La conciencia de la necesidad de modificar esa pobre situación crítica ha inspirado algunos intentos fallidos de reencauzar las cosas (cabe recordar aquí solamente la antología Poetas del 27. La generación y su entorno, publicada en 1998 por la benemérita colección Austral). Pero es tal la inercia de la tradición crítica y de la pesada maquinaria de su "institución", que tardaremos aún años en ver una nueva y más fiable historia de ese período literario. ¿No demostró hace poco un joven investigador, Domingo Ródenas, que lo ocurrido con el caso del ensayista Antonio Marichalar debe hacernos reflexionar a todos? No se trata de rebajar la importancia de Guillén y de Lorca, de Aleixandre o Cernuda, de Alberti y de Salinas, sino de interesarnos de verdad por la "realidad histórica" de la literatura de los años veinte y treinta, una realidad mucho más amplia de lo que creen quienes reducen la poesía española de esos años a los diez poetas canónicos de la supuesta "generación". Tampoco se trata de afirmar que Pedro Garfias, Antonio Espina, Rafael Lasso de Vega o Pedro García Cabrera deberían desplazar o sustituir a aquellos otros nombres, y menos aún de ninguna tarea "igualadora" de libros y de autores. Pues lo mismo que es obligación de la crítica y de la historiografía conocer la realidad histórica e interpretarla, también constituye una de sus funciones principales no renunciar al juicio estético. Pero sólo podrá hacer esto último con pleno conocimiento de la historia.

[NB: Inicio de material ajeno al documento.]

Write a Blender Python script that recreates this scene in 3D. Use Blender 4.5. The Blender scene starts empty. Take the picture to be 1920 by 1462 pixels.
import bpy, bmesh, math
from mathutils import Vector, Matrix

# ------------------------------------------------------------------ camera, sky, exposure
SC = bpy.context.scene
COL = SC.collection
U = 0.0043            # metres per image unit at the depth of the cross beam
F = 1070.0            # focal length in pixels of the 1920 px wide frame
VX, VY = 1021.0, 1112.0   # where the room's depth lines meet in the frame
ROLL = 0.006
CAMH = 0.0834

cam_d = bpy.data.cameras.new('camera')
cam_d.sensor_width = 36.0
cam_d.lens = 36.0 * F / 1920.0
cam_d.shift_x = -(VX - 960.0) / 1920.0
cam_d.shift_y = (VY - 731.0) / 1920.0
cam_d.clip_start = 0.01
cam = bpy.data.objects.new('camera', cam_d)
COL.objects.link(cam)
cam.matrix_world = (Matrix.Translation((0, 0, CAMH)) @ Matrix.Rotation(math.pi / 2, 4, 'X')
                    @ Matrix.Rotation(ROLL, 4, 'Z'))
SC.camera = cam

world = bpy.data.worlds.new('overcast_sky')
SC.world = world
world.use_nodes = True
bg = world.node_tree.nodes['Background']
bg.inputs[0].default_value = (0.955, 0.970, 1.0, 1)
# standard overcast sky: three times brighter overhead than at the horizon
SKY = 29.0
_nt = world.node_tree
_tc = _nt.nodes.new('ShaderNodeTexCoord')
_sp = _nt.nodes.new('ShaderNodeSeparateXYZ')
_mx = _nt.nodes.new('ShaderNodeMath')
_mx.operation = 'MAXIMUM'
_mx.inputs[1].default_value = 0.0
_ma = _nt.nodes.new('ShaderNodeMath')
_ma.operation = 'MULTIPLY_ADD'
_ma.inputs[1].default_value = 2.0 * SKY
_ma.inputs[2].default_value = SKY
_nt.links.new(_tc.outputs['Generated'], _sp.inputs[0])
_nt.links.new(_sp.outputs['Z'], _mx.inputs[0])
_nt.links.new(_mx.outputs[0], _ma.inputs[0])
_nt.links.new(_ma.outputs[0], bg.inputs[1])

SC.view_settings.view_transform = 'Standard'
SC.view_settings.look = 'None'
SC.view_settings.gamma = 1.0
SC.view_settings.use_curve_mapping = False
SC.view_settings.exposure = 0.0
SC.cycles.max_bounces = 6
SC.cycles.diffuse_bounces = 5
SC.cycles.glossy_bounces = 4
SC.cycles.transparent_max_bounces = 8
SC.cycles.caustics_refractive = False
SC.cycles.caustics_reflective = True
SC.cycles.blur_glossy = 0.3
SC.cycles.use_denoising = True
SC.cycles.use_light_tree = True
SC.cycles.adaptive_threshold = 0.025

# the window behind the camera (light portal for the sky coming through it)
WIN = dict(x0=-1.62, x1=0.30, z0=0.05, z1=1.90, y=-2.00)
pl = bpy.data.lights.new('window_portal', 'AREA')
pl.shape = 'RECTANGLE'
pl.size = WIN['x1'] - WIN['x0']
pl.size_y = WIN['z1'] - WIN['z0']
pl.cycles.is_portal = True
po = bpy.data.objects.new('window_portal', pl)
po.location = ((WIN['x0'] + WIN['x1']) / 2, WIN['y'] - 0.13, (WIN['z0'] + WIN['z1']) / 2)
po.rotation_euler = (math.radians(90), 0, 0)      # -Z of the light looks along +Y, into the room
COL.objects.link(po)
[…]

Es inútil recordar aquí que también la crítica y la historiografía literarias están sometidas, por supuesto, a la mutación (las mutaciones) que sufre toda empresa humana. Deberíamos interesarnos, sin embargo, por la extraña perduración de sospechosos estereotipos sólidamente instalados en nuestra crítica y nuestra historiografía literaria. Cabe preguntarse (cabe que el lector se pregunte) qué otras categorías bajo la especie de clichés están formándose en el presente acerca de la literatura de hoy. Nuestra obligación es pensar y debatir. Con razón (y con ironía) escribió hace mucho el admirable Lichtenberg: "Cada diez años hay que mandar revocar la propia filosofía".